Look through the material below and copy exactly the lines from the line with "for B, th, k" to the line with "dark = np.maximum(dark, .60", those two lines included.

Material shown:
━━━
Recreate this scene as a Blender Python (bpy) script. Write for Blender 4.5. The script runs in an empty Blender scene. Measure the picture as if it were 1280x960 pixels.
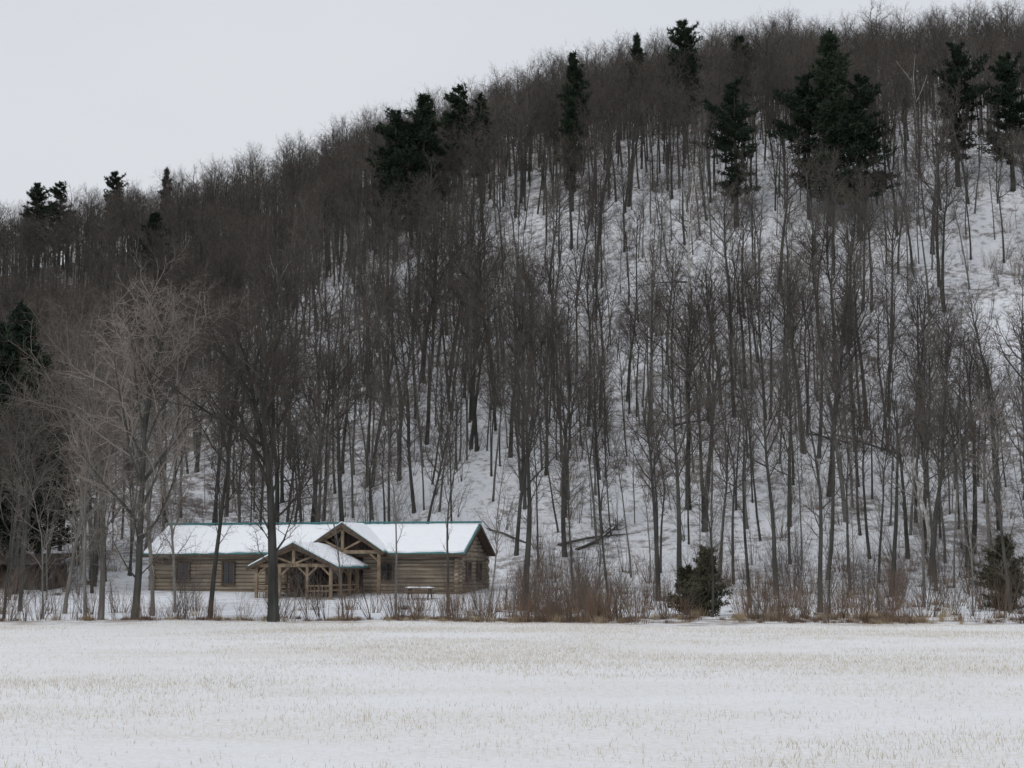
━━━
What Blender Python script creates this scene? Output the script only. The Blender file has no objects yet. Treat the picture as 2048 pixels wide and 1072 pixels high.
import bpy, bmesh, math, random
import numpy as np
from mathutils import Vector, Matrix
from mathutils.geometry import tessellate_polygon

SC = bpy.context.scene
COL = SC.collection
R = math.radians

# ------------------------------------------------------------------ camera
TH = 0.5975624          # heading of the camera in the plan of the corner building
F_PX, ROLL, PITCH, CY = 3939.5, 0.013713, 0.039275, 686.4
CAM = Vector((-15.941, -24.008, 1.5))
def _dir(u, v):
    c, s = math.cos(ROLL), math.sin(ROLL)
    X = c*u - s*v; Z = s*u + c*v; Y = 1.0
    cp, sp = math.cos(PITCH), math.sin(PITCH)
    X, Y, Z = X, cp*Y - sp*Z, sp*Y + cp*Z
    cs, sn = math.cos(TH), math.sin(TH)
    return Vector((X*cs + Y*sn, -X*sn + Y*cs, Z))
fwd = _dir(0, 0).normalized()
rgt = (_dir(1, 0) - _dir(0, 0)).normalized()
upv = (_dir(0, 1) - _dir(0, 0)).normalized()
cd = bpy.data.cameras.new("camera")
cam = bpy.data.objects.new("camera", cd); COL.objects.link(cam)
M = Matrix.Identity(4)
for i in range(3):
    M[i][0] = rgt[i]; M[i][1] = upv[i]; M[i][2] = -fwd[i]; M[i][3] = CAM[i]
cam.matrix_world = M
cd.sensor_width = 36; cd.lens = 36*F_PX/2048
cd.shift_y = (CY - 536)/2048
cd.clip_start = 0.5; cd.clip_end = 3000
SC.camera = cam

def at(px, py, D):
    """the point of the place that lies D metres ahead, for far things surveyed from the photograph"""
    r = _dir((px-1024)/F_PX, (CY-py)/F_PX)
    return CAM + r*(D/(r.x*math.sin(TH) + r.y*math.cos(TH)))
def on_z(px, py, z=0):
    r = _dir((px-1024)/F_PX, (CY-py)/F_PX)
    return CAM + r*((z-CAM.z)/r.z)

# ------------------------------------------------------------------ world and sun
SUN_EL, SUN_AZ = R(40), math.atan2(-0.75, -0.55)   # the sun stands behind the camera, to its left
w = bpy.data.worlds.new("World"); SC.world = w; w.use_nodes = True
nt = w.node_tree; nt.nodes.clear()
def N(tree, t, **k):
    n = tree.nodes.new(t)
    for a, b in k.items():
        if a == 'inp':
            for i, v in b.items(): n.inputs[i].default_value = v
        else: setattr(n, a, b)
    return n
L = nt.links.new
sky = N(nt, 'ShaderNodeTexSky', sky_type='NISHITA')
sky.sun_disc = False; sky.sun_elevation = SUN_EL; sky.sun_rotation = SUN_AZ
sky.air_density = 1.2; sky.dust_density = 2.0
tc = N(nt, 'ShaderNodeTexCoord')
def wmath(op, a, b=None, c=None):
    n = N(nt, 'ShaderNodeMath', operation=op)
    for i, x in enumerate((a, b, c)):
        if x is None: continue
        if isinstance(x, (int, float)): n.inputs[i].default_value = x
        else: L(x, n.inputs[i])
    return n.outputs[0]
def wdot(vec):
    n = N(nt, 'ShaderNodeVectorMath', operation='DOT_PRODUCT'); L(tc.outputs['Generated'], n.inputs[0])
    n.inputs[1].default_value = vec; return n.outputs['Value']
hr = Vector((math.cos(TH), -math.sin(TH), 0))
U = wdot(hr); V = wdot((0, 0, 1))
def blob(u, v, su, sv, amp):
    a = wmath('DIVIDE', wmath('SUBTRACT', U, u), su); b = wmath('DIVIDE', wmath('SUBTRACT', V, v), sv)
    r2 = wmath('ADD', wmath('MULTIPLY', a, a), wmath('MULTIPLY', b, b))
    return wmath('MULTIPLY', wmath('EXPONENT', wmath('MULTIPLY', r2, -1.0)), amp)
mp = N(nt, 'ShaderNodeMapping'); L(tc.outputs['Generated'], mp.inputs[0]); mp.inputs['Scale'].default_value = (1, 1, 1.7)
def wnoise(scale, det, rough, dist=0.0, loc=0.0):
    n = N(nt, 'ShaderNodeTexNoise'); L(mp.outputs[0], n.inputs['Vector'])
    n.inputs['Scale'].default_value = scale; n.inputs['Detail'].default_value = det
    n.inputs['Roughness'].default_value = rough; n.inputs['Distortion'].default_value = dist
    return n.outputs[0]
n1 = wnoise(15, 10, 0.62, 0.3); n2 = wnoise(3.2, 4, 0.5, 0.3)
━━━
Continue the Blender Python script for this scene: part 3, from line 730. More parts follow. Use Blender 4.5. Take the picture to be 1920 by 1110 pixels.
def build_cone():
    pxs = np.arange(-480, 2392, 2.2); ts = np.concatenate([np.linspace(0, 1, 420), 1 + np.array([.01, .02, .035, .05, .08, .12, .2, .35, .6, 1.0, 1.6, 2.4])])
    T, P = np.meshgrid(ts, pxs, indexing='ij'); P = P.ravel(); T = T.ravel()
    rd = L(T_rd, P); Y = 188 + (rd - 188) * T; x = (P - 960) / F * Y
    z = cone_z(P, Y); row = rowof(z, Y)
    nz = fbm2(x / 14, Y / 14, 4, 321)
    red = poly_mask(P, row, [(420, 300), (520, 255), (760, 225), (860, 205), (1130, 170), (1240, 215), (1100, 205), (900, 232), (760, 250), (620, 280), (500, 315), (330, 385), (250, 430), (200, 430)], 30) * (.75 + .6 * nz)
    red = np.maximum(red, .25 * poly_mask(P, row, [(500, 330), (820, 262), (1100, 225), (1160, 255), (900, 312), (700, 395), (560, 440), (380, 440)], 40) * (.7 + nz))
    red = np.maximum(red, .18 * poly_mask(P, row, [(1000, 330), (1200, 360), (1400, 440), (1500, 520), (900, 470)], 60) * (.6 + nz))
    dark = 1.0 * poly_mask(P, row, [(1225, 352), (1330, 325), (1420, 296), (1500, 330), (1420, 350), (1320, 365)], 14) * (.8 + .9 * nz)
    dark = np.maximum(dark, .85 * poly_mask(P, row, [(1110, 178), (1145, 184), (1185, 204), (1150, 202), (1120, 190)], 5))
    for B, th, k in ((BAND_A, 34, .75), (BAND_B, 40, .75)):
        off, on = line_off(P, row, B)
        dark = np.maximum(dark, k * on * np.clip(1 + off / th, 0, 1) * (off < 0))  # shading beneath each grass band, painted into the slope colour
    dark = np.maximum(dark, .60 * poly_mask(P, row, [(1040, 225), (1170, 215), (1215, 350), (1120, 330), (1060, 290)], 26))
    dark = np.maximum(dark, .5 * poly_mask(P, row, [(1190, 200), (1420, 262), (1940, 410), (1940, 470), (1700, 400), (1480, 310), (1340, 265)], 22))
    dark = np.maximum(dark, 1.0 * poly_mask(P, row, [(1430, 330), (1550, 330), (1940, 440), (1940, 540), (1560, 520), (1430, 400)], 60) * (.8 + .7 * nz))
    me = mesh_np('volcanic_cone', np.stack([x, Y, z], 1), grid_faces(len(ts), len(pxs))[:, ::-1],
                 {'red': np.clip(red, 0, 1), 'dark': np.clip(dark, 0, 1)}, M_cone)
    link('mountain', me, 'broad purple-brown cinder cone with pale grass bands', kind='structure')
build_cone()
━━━
Result of this task:
    for B, th, k in ((BAND_A, 34, .75), (BAND_B, 40, .75)):
        off, on = line_off(P, row, B)
        dark = np.maximum(dark, k * on * np.clip(1 + off / th, 0, 1) * (off < 0))  # shading beneath each grass band, painted into the slope colour
    dark = np.maximum(dark, .60 * poly_mask(P, row, [(1040, 225), (1170, 215), (1215, 350), (1120, 330), (1060, 290)], 26))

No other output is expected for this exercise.